Ideas, Implications, Questions
- Nassim makes a distinction between two different types of uncertainty or randomness, which he nicknames Extremistan and Mediocristan. He defines Mediocristan as an area where “when your sample is large, no single instance will significantly change the aggregate or the total.” (pg 32) This is like finding the average height of a group of people – there won’t be one person that is 50 feet tall and throws the whole thing out of wack. In Extremistan, “inequalities are such that one single observation can disproportionately impact the aggregate or total.” (pg 33). I.e., you can study incomes in the U.S. and have someone like Bill Gates show up in the sample and skew the numbers. The idea of having two different types of uncertainty environments is really powerful, especially as most social statistics (that we tend to study and have opinions about) are in the world of Extremistan.
- Nassim talks about the power (and pitfalls of) scalability. Scalability is huge right now in marketing, especially Internet marketing. Nassim shows how scalability can be a great thing, if you happen to make it big. However, any scalable environment will have a lot more small fish than big fish. This reminds me to approach scalable ventures, such as selling a book or audio-program, with a bit of caution. I could be the next J.K. Rowlings, or I could sell just 4 books (and it’s more statistically probable to be the later).

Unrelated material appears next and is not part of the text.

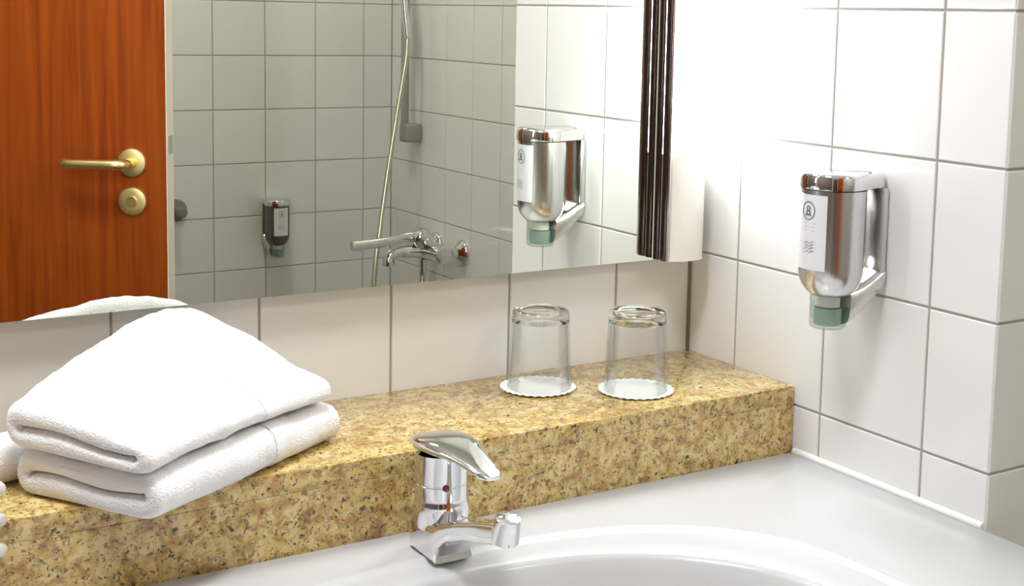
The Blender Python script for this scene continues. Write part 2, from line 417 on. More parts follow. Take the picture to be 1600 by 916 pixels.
# ------------------------------------------------------------------ mixer tap on the basin
def tap():
    cx, cy = -.488, -.261
    root = thing('basin_tap', 'chrome single-lever basin tap standing on the white sink deck', 'tap', (cx, cy, ZD))
    # local: -y is forwards (spout direction); z up from the deck
    def section(c, ax, up, wx, hz, n=28, e=3.2):
        out = []
        for k in range(n):
            t = 2 * PI * k / n
            x = abs(math.cos(t)) ** (2 / e) * math.copysign(1, math.cos(t)) * wx
            z = abs(math.sin(t)) ** (2 / e) * math.copysign(1, math.sin(t)) * hz
            out.append(Vector(c) + Vector(ax) * x + Vector(up) * z)
        return out
    # lower body: one side profile (y, z) swept across its width, hollowed below the spout
    top = [(.0250, .0400), (.0215, .0420), (.0100, .0415), (0, .0375), (-.0120, .0350), (-.0220, .0362), (-.0360, .0415), (-.0560, .0480), (-.0800, .0555), (-.1000, .0615), (-.1120, .0648)]
    bot = [(.0250, .0), (.0210, .0), (0, .0), (-.0140, .0), (-.0255, .0), (-.0238, .0060), (-.0262, .0140), (-.0340, .0215), (-.0560, .0300), (-.0900, .0395), (-.1120, .0455)]
    lp = []
    for (yt, zt), (yb_, zb_) in zip(top, bot):
        hw_ = (.0195 if yt > .024 else .0212) if yt > -.02 else .0212 - .0095 * (1 - smooth(-.085, -.02, yt))
        n = 8; pts = []
        cen = Vector((0, (yt + yb_) / 2, (zt + zb_) / 2)); ax = Vector((0, yt - yb_, zt - zb_)); hh = ax.length / 2; ax.normalize()
        lp.append(section(cen, (1, 0, 0), ax, hw_, hh, n=40, e=8 if yt > -.02 else 5))
    bm = bmesh.new(); rings(bm, lp)
    finish(bm, 'body', 'chrome', root, angle=30)
    # swivel aerator at the spout end
    ax = Vector((0, -.16, .987)).normalized()
    bm = bmesh.new(); lathe(bm, [(0, -.0125), (.0098, -.0125), (.0110, -.0117), (.0115, -.0100), (.0117, .0085), (.0112, .0112), (.0092, .0124), (0, .0126)], 40, Matrix.Translation((0, -.117, .0600)) @ rot_to(ax))
    a = finish(bm, 'aerator', 'chrome', root)
    bm = bmesh.new(); lathe(bm, [(0, -.0133), (.0085, -.0133), (.0090, -.0122), (0, -.0122)], 24, Matrix.Translation((0, -.117, .0600)) @ rot_to(ax))
    finish(bm, 'mesh_screen', 'grey_plastic', a)
    # cartridge housing: flared collar, waist, groove
    bm = bmesh.new()
    lathe(bm, [(0, .026), (.0225, .026), (.0245, .0340), (.0256, .0420), (.0256, .0470), (.0248, .0510), (.0240, .0560), (.0240, .0670), (.0236, .0676), (.0236, .0684), (.0240, .0690), (.0243, .0760), (.0248, .0860), (.0250, .0960), (0, .0960)], 56)
    finish(bm, 'cartridge_housing', 'chrome', root, angle=25)
    bm = bmesh.new(); lathe(bm, [(0, 0), (.0032, 0), (.0032, .001), (.0024, .0014), (0, .0014)], 20, Matrix.Translation(Vector((-.0075, -.0222, .0680))) @ rot_to((-.38, -.92, 0)))
    o = finish(bm, 'temperature_dot', 'red', root); o['label'] = 'small dark red dot on the housing'
    # lever: cap over the housing, tapering forwards and slightly down
    lp = []
    for y, z, wx, hz in ((.0285, .1015, .012, .0020), (.0265, .1020, .0185, .0042), (.019, .1028, .0238, .0058), (.006, .1038, .0262, .0066), (-.008, .1045, .0266, .0068), (-.024, .1048, .0245, .0062), (-.038, .1045, .0205, .0054), (-.052, .1035, .0165, .0046), (-.066, .1020, .0138, .0042), (-.078, .1000, .0122, .0042), (-.088, .0980, .0104, .0036), (-.0930, .0972, .0066, .0020)):
        lp.append(section((0, y, z), (1, 0, 0), (0, 0, 1), wx, hz, n=32, e=2.8))
    bm = bmesh.new(); rings(bm, lp)
    finish(bm, 'lever', 'chrome', root, angle=40)
tap()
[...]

- I think sales and sales results are ruled by the laws of the black swan. It’s a bigger discussion than this bullet point, but it does have some interesting ramifications. For example, this idea has let me see the sales process as non-linear, which is the exact opposite of what most traditional sales approaches predict. By accepting the non-linear nature of sales, it allows me to relax, even if the results are not exactly as expected in the short run. More about this in a future post.
- There is a problem with prediction: We actually can’t be predictive in many areas that we think we can. I think we turn a blind eye to the ineffectiveness of predictability in these venues. Nassim has no problem exposing this inadequacy and by being aware of this predictive shortfalls, we can be better prepared for all the possible outcomes.
Should your read this book?
Absolutely. Before you do so, however, make sure you have some time, and preferably people to talk it over with (a support group that meets in a bar is good). At it’s heart, this is a philosophy book, so it’s dense and it will make you think and ponder a lot. It will also give you a refreshingly new perspective on how our modern society works, and some practical ways to cope with the black swans that do exist in our world.